[start of Raw data]
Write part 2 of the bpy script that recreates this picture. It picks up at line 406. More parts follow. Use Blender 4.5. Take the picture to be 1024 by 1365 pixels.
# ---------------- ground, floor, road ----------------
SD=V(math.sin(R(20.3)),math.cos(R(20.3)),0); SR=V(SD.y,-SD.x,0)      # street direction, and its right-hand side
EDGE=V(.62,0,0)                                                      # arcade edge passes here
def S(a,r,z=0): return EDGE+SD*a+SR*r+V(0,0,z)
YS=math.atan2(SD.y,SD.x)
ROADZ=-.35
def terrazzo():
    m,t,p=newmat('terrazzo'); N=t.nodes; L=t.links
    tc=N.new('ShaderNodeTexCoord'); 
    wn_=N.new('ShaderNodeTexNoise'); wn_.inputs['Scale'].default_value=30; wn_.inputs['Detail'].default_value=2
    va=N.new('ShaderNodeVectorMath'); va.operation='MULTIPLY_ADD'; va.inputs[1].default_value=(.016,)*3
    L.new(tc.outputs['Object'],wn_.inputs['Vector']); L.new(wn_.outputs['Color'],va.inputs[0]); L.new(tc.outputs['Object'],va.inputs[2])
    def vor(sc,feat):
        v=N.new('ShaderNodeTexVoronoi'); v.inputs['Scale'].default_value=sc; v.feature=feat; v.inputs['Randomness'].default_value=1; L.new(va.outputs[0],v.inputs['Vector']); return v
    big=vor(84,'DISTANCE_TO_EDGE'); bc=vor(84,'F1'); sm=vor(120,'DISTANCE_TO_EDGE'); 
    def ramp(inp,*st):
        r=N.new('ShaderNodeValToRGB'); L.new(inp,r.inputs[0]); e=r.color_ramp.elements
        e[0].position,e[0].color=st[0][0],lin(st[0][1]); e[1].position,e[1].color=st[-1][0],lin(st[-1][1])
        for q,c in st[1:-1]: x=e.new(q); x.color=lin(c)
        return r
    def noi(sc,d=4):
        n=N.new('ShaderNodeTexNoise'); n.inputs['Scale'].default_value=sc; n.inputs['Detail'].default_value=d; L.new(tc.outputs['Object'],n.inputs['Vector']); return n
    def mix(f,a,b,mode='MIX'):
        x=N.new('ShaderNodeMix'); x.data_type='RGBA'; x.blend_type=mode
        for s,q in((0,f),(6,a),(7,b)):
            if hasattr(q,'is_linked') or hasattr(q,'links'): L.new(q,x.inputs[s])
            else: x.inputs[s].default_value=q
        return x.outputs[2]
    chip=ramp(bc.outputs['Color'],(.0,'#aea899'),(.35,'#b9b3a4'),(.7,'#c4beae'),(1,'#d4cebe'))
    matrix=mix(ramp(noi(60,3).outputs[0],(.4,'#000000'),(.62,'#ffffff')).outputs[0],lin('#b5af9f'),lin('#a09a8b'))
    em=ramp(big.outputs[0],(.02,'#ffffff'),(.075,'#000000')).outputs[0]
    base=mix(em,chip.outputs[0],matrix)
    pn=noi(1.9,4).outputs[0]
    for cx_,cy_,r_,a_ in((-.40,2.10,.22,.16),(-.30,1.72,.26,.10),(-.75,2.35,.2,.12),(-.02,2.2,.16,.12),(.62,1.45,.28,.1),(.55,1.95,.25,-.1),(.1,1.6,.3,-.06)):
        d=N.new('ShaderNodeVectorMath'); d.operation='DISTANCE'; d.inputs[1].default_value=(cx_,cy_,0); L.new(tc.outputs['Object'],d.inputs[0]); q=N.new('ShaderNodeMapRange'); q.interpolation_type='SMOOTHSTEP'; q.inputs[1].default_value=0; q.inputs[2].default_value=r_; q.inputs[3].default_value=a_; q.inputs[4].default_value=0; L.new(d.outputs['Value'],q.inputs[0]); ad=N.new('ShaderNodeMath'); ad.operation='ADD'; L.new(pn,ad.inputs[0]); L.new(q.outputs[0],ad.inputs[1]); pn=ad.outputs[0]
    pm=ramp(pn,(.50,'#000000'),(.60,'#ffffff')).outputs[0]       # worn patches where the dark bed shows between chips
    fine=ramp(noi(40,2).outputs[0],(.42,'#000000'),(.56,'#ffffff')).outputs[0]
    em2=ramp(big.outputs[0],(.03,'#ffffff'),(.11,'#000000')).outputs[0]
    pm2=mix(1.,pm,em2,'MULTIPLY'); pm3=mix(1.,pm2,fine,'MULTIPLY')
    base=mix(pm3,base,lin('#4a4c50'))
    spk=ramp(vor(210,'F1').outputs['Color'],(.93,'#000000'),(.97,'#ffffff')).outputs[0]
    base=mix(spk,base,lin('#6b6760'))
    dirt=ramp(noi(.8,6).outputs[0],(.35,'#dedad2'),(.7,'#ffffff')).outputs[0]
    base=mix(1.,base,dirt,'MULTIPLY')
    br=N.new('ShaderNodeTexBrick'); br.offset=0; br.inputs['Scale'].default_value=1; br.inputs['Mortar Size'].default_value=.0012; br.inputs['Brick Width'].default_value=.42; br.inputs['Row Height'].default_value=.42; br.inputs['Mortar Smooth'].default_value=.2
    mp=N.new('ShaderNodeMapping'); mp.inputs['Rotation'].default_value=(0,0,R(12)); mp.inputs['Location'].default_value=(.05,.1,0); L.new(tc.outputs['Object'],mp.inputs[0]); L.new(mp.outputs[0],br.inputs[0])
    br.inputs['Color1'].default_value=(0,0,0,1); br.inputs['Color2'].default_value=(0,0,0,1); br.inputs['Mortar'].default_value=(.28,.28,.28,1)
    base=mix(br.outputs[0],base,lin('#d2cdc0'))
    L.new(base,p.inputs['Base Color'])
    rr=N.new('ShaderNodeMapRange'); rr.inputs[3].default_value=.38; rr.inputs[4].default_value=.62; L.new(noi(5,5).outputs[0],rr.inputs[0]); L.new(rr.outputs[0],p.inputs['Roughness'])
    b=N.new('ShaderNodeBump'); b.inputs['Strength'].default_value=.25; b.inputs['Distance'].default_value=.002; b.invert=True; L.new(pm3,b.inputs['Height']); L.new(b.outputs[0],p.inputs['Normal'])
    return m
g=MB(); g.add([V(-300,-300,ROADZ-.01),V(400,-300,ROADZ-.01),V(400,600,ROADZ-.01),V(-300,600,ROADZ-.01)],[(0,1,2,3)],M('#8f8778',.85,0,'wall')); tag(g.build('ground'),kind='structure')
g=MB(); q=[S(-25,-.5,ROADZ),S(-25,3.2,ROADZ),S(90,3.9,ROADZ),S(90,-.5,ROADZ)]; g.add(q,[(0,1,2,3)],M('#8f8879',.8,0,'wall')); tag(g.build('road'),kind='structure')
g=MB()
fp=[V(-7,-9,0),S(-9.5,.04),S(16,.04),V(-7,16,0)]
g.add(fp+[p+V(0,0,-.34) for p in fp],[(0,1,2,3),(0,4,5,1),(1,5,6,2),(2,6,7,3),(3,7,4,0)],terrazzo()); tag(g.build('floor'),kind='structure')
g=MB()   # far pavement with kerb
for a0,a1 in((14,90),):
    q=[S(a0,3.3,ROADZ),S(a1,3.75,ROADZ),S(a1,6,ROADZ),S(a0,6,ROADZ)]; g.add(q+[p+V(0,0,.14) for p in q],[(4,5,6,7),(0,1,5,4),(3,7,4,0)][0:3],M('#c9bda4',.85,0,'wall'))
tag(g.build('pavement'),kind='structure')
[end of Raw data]
Recite the full listing above exactly.

Write part 2 of the bpy script that recreates this picture. It picks up at line 406. More parts follow. Use Blender 4.5. Take the picture to be 1024 by 1365 pixels.
# ---------------- ground, floor, road ----------------
SD=V(math.sin(R(20.3)),math.cos(R(20.3)),0); SR=V(SD.y,-SD.x,0)      # street direction, and its right-hand side
EDGE=V(.62,0,0)                                                      # arcade edge passes here
def S(a,r,z=0): return EDGE+SD*a+SR*r+V(0,0,z)
YS=math.atan2(SD.y,SD.x)
ROADZ=-.35
def terrazzo():
    m,t,p=newmat('terrazzo'); N=t.nodes; L=t.links
    tc=N.new('ShaderNodeTexCoord'); 
    wn_=N.new('ShaderNodeTexNoise'); wn_.inputs['Scale'].default_value=30; wn_.inputs['Detail'].default_value=2
    va=N.new('ShaderNodeVectorMath'); va.operation='MULTIPLY_ADD'; va.inputs[1].default_value=(.016,)*3
    L.new(tc.outputs['Object'],wn_.inputs['Vector']); L.new(wn_.outputs['Color'],va.inputs[0]); L.new(tc.outputs['Object'],va.inputs[2])
    def vor(sc,feat):
        v=N.new('ShaderNodeTexVoronoi'); v.inputs['Scale'].default_value=sc; v.feature=feat; v.inputs['Randomness'].default_value=1; L.new(va.outputs[0],v.inputs['Vector']); return v
    big=vor(84,'DISTANCE_TO_EDGE'); bc=vor(84,'F1'); sm=vor(120,'DISTANCE_TO_EDGE'); 
    def ramp(inp,*st):
        r=N.new('ShaderNodeValToRGB'); L.new(inp,r.inputs[0]); e=r.color_ramp.elements
        e[0].position,e[0].color=st[0][0],lin(st[0][1]); e[1].position,e[1].color=st[-1][0],lin(st[-1][1])
        for q,c in st[1:-1]: x=e.new(q); x.color=lin(c)
        return r
    def noi(sc,d=4):
        n=N.new('ShaderNodeTexNoise'); n.inputs['Scale'].default_value=sc; n.inputs['Detail'].default_value=d; L.new(tc.outputs['Object'],n.inputs['Vector']); return n
    def mix(f,a,b,mode='MIX'):
        x=N.new('ShaderNodeMix'); x.data_type='RGBA'; x.blend_type=mode
        for s,q in((0,f),(6,a),(7,b)):
            if hasattr(q,'is_linked') or hasattr(q,'links'): L.new(q,x.inputs[s])
            else: x.inputs[s].default_value=q
        return x.outputs[2]
    chip=ramp(bc.outputs['Color'],(.0,'#aea899'),(.35,'#b9b3a4'),(.7,'#c4beae'),(1,'#d4cebe'))
    matrix=mix(ramp(noi(60,3).outputs[0],(.4,'#000000'),(.62,'#ffffff')).outputs[0],lin('#b5af9f'),lin('#a09a8b'))
    em=ramp(big.outputs[0],(.02,'#ffffff'),(.075,'#000000')).outputs[0]
    base=mix(em,chip.outputs[0],matrix)
    pn=noi(1.9,4).outputs[0]
    for cx_,cy_,r_,a_ in((-.40,2.10,.22,.16),(-.30,1.72,.26,.10),(-.75,2.35,.2,.12),(-.02,2.2,.16,.12),(.62,1.45,.28,.1),(.55,1.95,.25,-.1),(.1,1.6,.3,-.06)):
        d=N.new('ShaderNodeVectorMath'); d.operation='DISTANCE'; d.inputs[1].default_value=(cx_,cy_,0); L.new(tc.outputs['Object'],d.inputs[0]); q=N.new('ShaderNodeMapRange'); q.interpolation_type='SMOOTHSTEP'; q.inputs[1].default_value=0; q.inputs[2].default_value=r_; q.inputs[3].default_value=a_; q.inputs[4].default_value=0; L.new(d.outputs['Value'],q.inputs[0]); ad=N.new('ShaderNodeMath'); ad.operation='ADD'; L.new(pn,ad.inputs[0]); L.new(q.outputs[0],ad.inputs[1]); pn=ad.outputs[0]
    pm=ramp(pn,(.50,'#000000'),(.60,'#ffffff')).outputs[0]       # worn patches where the dark bed shows between chips
    fine=ramp(noi(40,2).outputs[0],(.42,'#000000'),(.56,'#ffffff')).outputs[0]
    em2=ramp(big.outputs[0],(.03,'#ffffff'),(.11,'#000000')).outputs[0]
    pm2=mix(1.,pm,em2,'MULTIPLY'); pm3=mix(1.,pm2,fine,'MULTIPLY')
    base=mix(pm3,base,lin('#4a4c50'))
    spk=ramp(vor(210,'F1').outputs['Color'],(.93,'#000000'),(.97,'#ffffff')).outputs[0]
    base=mix(spk,base,lin('#6b6760'))
    dirt=ramp(noi(.8,6).outputs[0],(.35,'#dedad2'),(.7,'#ffffff')).outputs[0]
    base=mix(1.,base,dirt,'MULTIPLY')
    br=N.new('ShaderNodeTexBrick'); br.offset=0; br.inputs['Scale'].default_value=1; br.inputs['Mortar Size'].default_value=.0012; br.inputs['Brick Width'].default_value=.42; br.inputs['Row Height'].default_value=.42; br.inputs['Mortar Smooth'].default_value=.2
    mp=N.new('ShaderNodeMapping'); mp.inputs['Rotation'].default_value=(0,0,R(12)); mp.inputs['Location'].default_value=(.05,.1,0); L.new(tc.outputs['Object'],mp.inputs[0]); L.new(mp.outputs[0],br.inputs[0])
    br.inputs['Color1'].default_value=(0,0,0,1); br.inputs['Color2'].default_value=(0,0,0,1); br.inputs['Mortar'].default_value=(.28,.28,.28,1)
    base=mix(br.outputs[0],base,lin('#d2cdc0'))
    L.new(base,p.inputs['Base Color'])
    rr=N.new('ShaderNodeMapRange'); rr.inputs[3].default_value=.38; rr.inputs[4].default_value=.62; L.new(noi(5,5).outputs[0],rr.inputs[0]); L.new(rr.outputs[0],p.inputs['Roughness'])
    b=N.new('ShaderNodeBump'); b.inputs['Strength'].default_value=.25; b.inputs['Distance'].default_value=.002; b.invert=True; L.new(pm3,b.inputs['Height']); L.new(b.outputs[0],p.inputs['Normal'])
    return m
g=MB(); g.add([V(-300,-300,ROADZ-.01),V(400,-300,ROADZ-.01),V(400,600,ROADZ-.01),V(-300,600,ROADZ-.01)],[(0,1,2,3)],M('#8f8778',.85,0,'wall')); tag(g.build('ground'),kind='structure')
g=MB(); q=[S(-25,-.5,ROADZ),S(-25,3.2,ROADZ),S(90,3.9,ROADZ),S(90,-.5,ROADZ)]; g.add(q,[(0,1,2,3)],M('#8f8879',.8,0,'wall')); tag(g.build('road'),kind='structure')
g=MB()
fp=[V(-7,-9,0),S(-9.5,.04),S(16,.04),V(-7,16,0)]
g.add(fp+[p+V(0,0,-.34) for p in fp],[(0,1,2,3),(0,4,5,1),(1,5,6,2),(2,6,7,3),(3,7,4,0)],terrazzo()); tag(g.build('floor'),kind='structure')
g=MB()   # far pavement with kerb
for a0,a1 in((14,90),):
    q=[S(a0,3.3,ROADZ),S(a1,3.75,ROADZ),S(a1,6,ROADZ),S(a0,6,ROADZ)]; g.add(q+[p+V(0,0,.14) for p in q],[(4,5,6,7),(0,1,5,4),(3,7,4,0)][0:3],M('#c9bda4',.85,0,'wall'))
tag(g.build('pavement'),kind='structure')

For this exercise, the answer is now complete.